As software becomes ubiquitous, much of its arcana will be made accessible to the masses via more beautiful, inclusive and usable designs — a fact that has motivated SAP founder Hasso Plattner to fund prestigious design schools around the world.

“Hasso Plattner is a very systems-oriented guy. He’s the architect behind the HANA in-memory database technology, but in a lot of the recent events that he’s had, he’s started to focus more and more on the UX side,” said Knoa Software’s Nica. “They realize no matter how powerful SAP is on database or server side, none of that matters if users can’t use it. That includes AI, moving to cloud — if that is not done with the ultimate objective of improving the user experience, none of that matters. It’s a validation that you cannot fail in software if you singlehandedly focus on the user. That’s your best course of action.”

Design education: Learn more
If you want to learn design, there are a growing variety of options, starting with the written word. In Make it New: The History of Silicon Valley Design (MIT Press, 2015) Barry Katz spotlights how influential design has been since tech’s early days.

John Maeda’s annual “Design in Tech” report, now in its third year, provides an invaluable snapshot of industry trends. Online resources for insights, education and training include free and paid blogs and courses at MIT Media Lab, Design.blog, Wizeline, Lynda.com, Youtube and Pluralsight.

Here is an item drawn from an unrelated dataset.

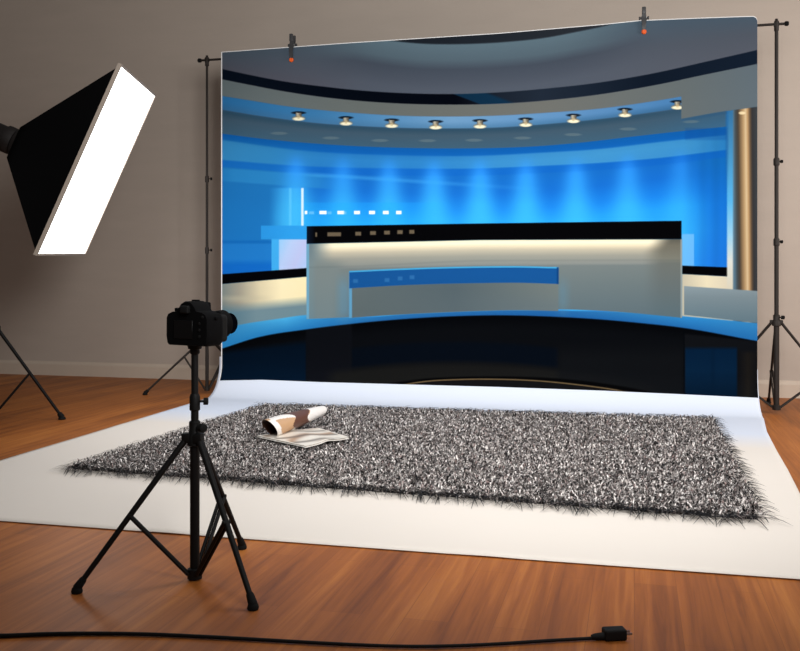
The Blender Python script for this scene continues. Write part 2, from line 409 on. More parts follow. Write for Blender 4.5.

There are also brick-and-mortar schools: You can get an MFA in interaction design from New York City’s School of Visual Arts, attend the Center Centre (formerly the Unicorn Institute) in downtown Chattanooga, TN, for its two-year user experience design program, or get a BFA in UX from SCAD (Savannah College of Art and Design, in Savannah, GA). Finally, around the world, three Hasso Plattner Institutes of Design Thinking have sprung up thanks to SAP founder Plattner’s philanthropy. These “d-schools” are sited at Stanford University, Potsdam University and the University of Cape Town.